Better Meetings with Concise Global Context
When you’re accustomed to working with people, you develop shorthand and jargon, often diving into details to get work done.
But every project has new people or outsiders from other projects at the company. It’s a really good idea to set context every time you communicate.
This is true for both documents and in meetings. You might think this takes a long time, but it turns out that it can be shockingly concise, especially if you practice.
The added benefit, as you’ll see, is that you can reiterate company values, mission, and core metrics.
Here is an example from my time at Lyft Level 5 which works on self driving vehicles.
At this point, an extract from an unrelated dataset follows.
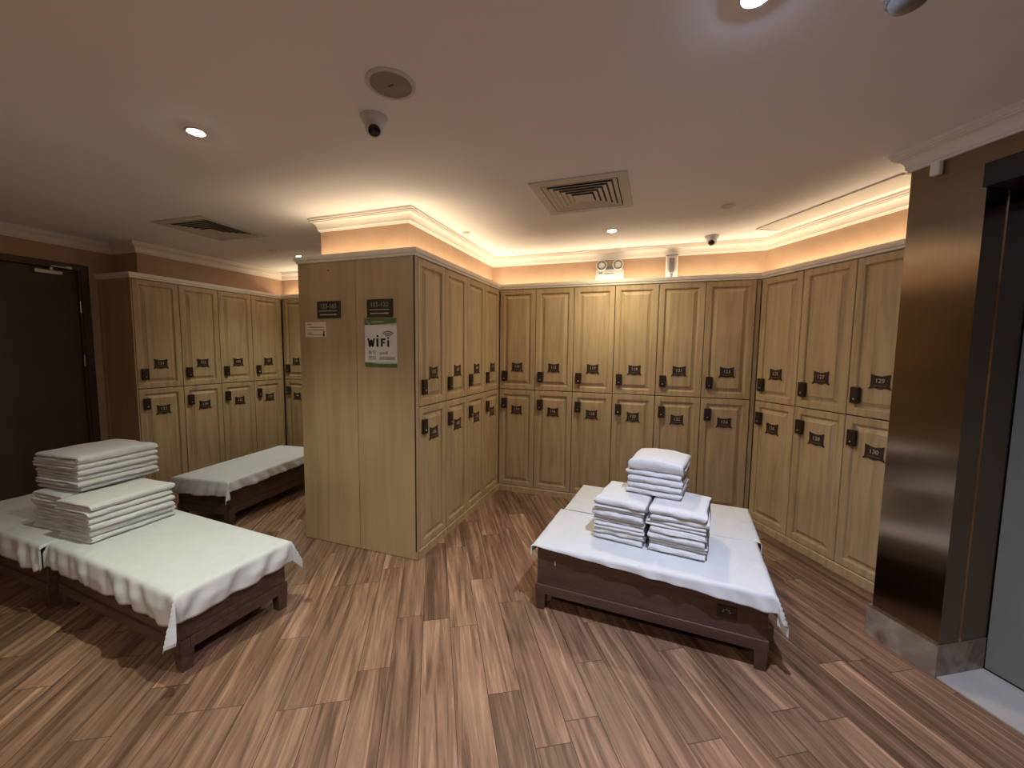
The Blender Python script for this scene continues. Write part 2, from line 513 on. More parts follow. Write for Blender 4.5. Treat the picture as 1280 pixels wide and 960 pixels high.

Take the parts in quotes as what you’d say or write, with the labels there for understanding their purpose.
World: "Every year 1.2M people die in cars,“
Mission: "and autonomous vehicles can save them.“
Metric: "But we can't launch until we're safer than humans,“
Strategy: "and the fastest way to get there is high scale simulation,”
Project: "which means turning Lyft fleet scenarios into sim instances.”
Meeting: "Today we're checking in on... [some product feature]”
Read those quoted bits out loud, and you’ll see it takes 50 words, spoken in 15 seconds.
If someone reading a public blog post can understand your project, the people in-room certainly will.
I’ve polled people working on such projects about these kinds of introductions, and the surprising part is how much the most experienced veterans appreciate it too. The reason is that keeping this context is hard for people working on the details, because they aren’t thinking about mission and strategy all the time.
This is also relevant for company building. After you get past a certain size, it’s very hard for the founders to impart the reason the company exists. It needs to be baked into the culture and self sustaining. The 500th hire needs to understand it. This means your communication 1:many is a core tool. But meeting and document introductions outnumber company all-hands by 10:1 per employee.
And now many companies are experimenting with remote work, this culture and context setting is even more important.